• Exercise requirements:
Print out each entry below exactly, please.

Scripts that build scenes
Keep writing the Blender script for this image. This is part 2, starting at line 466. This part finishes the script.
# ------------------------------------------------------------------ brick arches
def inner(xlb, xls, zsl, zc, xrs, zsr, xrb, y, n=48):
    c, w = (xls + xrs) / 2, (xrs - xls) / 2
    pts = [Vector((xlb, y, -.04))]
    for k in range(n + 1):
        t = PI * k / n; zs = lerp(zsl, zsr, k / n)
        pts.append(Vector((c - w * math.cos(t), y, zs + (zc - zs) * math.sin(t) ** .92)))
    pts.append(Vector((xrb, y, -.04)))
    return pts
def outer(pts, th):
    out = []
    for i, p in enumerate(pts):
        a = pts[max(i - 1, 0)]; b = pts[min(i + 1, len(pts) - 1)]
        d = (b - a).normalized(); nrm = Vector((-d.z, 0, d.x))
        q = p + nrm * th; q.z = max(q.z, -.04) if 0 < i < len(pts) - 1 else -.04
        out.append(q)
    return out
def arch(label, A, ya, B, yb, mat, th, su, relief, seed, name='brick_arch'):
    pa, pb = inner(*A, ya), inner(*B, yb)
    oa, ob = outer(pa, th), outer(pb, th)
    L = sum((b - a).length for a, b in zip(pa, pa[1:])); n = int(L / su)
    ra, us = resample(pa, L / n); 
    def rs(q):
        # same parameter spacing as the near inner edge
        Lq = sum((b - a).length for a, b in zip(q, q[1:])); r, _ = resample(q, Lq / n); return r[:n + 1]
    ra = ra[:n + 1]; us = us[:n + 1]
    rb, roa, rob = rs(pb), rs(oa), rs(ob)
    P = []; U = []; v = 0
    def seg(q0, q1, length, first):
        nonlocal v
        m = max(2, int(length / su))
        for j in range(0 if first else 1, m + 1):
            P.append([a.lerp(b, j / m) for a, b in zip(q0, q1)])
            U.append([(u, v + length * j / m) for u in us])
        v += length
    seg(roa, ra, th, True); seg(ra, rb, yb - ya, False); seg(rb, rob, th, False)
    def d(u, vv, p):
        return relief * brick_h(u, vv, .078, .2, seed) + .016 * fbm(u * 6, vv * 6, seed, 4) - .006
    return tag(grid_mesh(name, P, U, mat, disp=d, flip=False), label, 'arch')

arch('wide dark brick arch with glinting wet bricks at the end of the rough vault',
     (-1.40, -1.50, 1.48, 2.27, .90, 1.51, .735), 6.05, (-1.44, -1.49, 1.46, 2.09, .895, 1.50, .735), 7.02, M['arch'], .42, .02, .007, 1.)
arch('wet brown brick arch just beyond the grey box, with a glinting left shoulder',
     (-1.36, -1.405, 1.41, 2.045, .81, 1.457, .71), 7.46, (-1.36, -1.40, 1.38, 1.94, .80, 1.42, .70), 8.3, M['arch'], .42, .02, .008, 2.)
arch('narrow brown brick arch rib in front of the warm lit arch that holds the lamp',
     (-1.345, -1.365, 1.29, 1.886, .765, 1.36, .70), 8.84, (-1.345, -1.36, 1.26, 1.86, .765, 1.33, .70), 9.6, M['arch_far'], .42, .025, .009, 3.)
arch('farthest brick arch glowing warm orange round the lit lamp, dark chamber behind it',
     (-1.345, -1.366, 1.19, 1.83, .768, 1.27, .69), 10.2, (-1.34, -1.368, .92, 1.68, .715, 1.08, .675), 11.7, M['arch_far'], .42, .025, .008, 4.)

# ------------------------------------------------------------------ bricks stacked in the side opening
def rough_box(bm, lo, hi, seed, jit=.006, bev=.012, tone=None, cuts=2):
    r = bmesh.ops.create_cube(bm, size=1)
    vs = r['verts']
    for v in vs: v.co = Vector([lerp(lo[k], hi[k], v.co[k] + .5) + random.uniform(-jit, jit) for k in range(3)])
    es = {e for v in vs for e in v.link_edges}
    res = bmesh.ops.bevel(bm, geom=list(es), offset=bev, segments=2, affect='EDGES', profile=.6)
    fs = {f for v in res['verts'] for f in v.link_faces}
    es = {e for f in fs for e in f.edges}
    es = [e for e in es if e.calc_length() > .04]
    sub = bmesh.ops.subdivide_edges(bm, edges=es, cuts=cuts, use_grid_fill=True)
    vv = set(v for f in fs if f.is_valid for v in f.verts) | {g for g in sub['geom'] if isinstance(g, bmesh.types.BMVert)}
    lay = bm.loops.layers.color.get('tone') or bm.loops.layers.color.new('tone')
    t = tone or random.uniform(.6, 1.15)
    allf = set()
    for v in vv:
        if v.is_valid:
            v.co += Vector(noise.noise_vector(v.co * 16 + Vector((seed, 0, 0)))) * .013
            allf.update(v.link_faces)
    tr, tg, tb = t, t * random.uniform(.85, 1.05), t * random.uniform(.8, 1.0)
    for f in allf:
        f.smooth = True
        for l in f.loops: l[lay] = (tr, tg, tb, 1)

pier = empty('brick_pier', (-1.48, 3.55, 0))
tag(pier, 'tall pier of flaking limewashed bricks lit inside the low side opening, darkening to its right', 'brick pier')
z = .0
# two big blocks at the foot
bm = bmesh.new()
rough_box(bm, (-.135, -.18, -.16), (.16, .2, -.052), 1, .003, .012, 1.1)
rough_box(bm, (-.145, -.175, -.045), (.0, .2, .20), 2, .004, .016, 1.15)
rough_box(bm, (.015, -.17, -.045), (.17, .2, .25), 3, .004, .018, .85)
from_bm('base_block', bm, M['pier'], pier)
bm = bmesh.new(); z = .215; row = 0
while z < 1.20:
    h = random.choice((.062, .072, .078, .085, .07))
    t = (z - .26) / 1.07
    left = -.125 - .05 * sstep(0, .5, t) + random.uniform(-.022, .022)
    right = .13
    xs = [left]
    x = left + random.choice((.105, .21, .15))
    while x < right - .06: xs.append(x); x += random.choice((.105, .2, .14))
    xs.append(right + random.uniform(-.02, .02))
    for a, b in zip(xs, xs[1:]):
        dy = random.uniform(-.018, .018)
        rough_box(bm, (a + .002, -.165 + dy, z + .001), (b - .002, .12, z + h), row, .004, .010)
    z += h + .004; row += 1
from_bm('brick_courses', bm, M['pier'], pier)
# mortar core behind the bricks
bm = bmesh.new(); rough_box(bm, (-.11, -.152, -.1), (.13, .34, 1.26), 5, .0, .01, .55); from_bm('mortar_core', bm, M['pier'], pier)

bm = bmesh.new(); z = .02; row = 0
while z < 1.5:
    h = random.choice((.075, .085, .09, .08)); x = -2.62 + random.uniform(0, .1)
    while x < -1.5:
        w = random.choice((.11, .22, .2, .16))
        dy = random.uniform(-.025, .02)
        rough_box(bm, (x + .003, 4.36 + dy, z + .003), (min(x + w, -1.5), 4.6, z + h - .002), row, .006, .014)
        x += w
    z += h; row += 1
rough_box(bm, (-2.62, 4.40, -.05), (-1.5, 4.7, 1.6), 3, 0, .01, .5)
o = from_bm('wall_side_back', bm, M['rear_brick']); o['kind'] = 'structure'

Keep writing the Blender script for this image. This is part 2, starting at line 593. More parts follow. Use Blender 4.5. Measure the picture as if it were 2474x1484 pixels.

• Exercise response:
Keep writing the Blender script for this image. This is part 2, starting at line 466. This part finishes the script.
# ------------------------------------------------------------------ brick arches
def inner(xlb, xls, zsl, zc, xrs, zsr, xrb, y, n=48):
    c, w = (xls + xrs) / 2, (xrs - xls) / 2
    pts = [Vector((xlb, y, -.04))]
    for k in range(n + 1):
        t = PI * k / n; zs = lerp(zsl, zsr, k / n)
        pts.append(Vector((c - w * math.cos(t), y, zs + (zc - zs) * math.sin(t) ** .92)))
    pts.append(Vector((xrb, y, -.04)))
    return pts
def outer(pts, th):
    out = []
    for i, p in enumerate(pts):
        a = pts[max(i - 1, 0)]; b = pts[min(i + 1, len(pts) - 1)]
        d = (b - a).normalized(); nrm = Vector((-d.z, 0, d.x))
        q = p + nrm * th; q.z = max(q.z, -.04) if 0 < i < len(pts) - 1 else -.04
        out.append(q)
    return out
def arch(label, A, ya, B, yb, mat, th, su, relief, seed, name='brick_arch'):
    pa, pb = inner(*A, ya), inner(*B, yb)
    oa, ob = outer(pa, th), outer(pb, th)
    L = sum((b - a).length for a, b in zip(pa, pa[1:])); n = int(L / su)
    ra, us = resample(pa, L / n); 
    def rs(q):
        # same parameter spacing as the near inner edge
        Lq = sum((b - a).length for a, b in zip(q, q[1:])); r, _ = resample(q, Lq / n); return r[:n + 1]
    ra = ra[:n + 1]; us = us[:n + 1]
    rb, roa, rob = rs(pb), rs(oa), rs(ob)
    P = []; U = []; v = 0
    def seg(q0, q1, length, first):
        nonlocal v
        m = max(2, int(length / su))
        for j in range(0 if first else 1, m + 1):
            P.append([a.lerp(b, j / m) for a, b in zip(q0, q1)])
            U.append([(u, v + length * j / m) for u in us])
        v += length
    seg(roa, ra, th, True); seg(ra, rb, yb - ya, False); seg(rb, rob, th, False)
    def d(u, vv, p):
        return relief * brick_h(u, vv, .078, .2, seed) + .016 * fbm(u * 6, vv * 6, seed, 4) - .006
    return tag(grid_mesh(name, P, U, mat, disp=d, flip=False), label, 'arch')

arch('wide dark brick arch with glinting wet bricks at the end of the rough vault',
     (-1.40, -1.50, 1.48, 2.27, .90, 1.51, .735), 6.05, (-1.44, -1.49, 1.46, 2.09, .895, 1.50, .735), 7.02, M['arch'], .42, .02, .007, 1.)
arch('wet brown brick arch just beyond the grey box, with a glinting left shoulder',
     (-1.36, -1.405, 1.41, 2.045, .81, 1.457, .71), 7.46, (-1.36, -1.40, 1.38, 1.94, .80, 1.42, .70), 8.3, M['arch'], .42, .02, .008, 2.)
arch('narrow brown brick arch rib in front of the warm lit arch that holds the lamp',
     (-1.345, -1.365, 1.29, 1.886, .765, 1.36, .70), 8.84, (-1.345, -1.36, 1.26, 1.86, .765, 1.33, .70), 9.6, M['arch_far'], .42, .025, .009, 3.)
arch('farthest brick arch glowing warm orange round the lit lamp, dark chamber behind it',
     (-1.345, -1.366, 1.19, 1.83, .768, 1.27, .69), 10.2, (-1.34, -1.368, .92, 1.68, .715, 1.08, .675), 11.7, M['arch_far'], .42, .025, .008, 4.)

# ------------------------------------------------------------------ bricks stacked in the side opening
def rough_box(bm, lo, hi, seed, jit=.006, bev=.012, tone=None, cuts=2):
    r = bmesh.ops.create_cube(bm, size=1)
    vs = r['verts']
    for v in vs: v.co = Vector([lerp(lo[k], hi[k], v.co[k] + .5) + random.uniform(-jit, jit) for k in range(3)])
    es = {e for v in vs for e in v.link_edges}
    res = bmesh.ops.bevel(bm, geom=list(es), offset=bev, segments=2, affect='EDGES', profile=.6)
    fs = {f for v in res['verts'] for f in v.link_faces}
    es = {e for f in fs for e in f.edges}
    es = [e for e in es if e.calc_length() > .04]
    sub = bmesh.ops.subdivide_edges(bm, edges=es, cuts=cuts, use_grid_fill=True)
    vv = set(v for f in fs if f.is_valid for v in f.verts) | {g for g in sub['geom'] if isinstance(g, bmesh.types.BMVert)}
    lay = bm.loops.layers.color.get('tone') or bm.loops.layers.color.new('tone')
    t = tone or random.uniform(.6, 1.15)
    allf = set()
    for v in vv:
        if v.is_valid:
            v.co += Vector(noise.noise_vector(v.co * 16 + Vector((seed, 0, 0)))) * .013
            allf.update(v.link_faces)
    tr, tg, tb = t, t * random.uniform(.85, 1.05), t * random.uniform(.8, 1.0)
    for f in allf:
        f.smooth = True
        for l in f.loops: l[lay] = (tr, tg, tb, 1)

pier = empty('brick_pier', (-1.48, 3.55, 0))
tag(pier, 'tall pier of flaking limewashed bricks lit inside the low side opening, darkening to its right', 'brick pier')
z = .0
# two big blocks at the foot
bm = bmesh.new()
rough_box(bm, (-.135, -.18, -.16), (.16, .2, -.052), 1, .003, .012, 1.1)
rough_box(bm, (-.145, -.175, -.045), (.0, .2, .20), 2, .004, .016, 1.15)
rough_box(bm, (.015, -.17, -.045), (.17, .2, .25), 3, .004, .018, .85)
from_bm('base_block', bm, M['pier'], pier)
bm = bmesh.new(); z = .215; row = 0
while z < 1.20:
    h = random.choice((.062, .072, .078, .085, .07))
    t = (z - .26) / 1.07
    left = -.125 - .05 * sstep(0, .5, t) + random.uniform(-.022, .022)
    right = .13
    xs = [left]
    x = left + random.choice((.105, .21, .15))
    while x < right - .06: xs.append(x); x += random.choice((.105, .2, .14))
    xs.append(right + random.uniform(-.02, .02))
    for a, b in zip(xs, xs[1:]):
        dy = random.uniform(-.018, .018)
        rough_box(bm, (a + .002, -.165 + dy, z + .001), (b - .002, .12, z + h), row, .004, .010)
    z += h + .004; row += 1
from_bm('brick_courses', bm, M['pier'], pier)
# mortar core behind the bricks
bm = bmesh.new(); rough_box(bm, (-.11, -.152, -.1), (.13, .34, 1.26), 5, .0, .01, .55); from_bm('mortar_core', bm, M['pier'], pier)

bm = bmesh.new(); z = .02; row = 0
while z < 1.5:
    h = random.choice((.075, .085, .09, .08)); x = -2.62 + random.uniform(0, .1)
    while x < -1.5:
        w = random.choice((.11, .22, .2, .16))
        dy = random.uniform(-.025, .02)
        rough_box(bm, (x + .003, 4.36 + dy, z + .003), (min(x + w, -1.5), 4.6, z + h - .002), row, .006, .014)
        x += w
    z += h; row += 1
rough_box(bm, (-2.62, 4.40, -.05), (-1.5, 4.7, 1.6), 3, 0, .01, .5)
o = from_bm('wall_side_back', bm, M['rear_brick']); o['kind'] = 'structure'

Keep writing the Blender script for this image. This is part 2, starting at line 593. More parts follow. Use Blender 4.5. Measure the picture as if it were 2474x1484 pixels.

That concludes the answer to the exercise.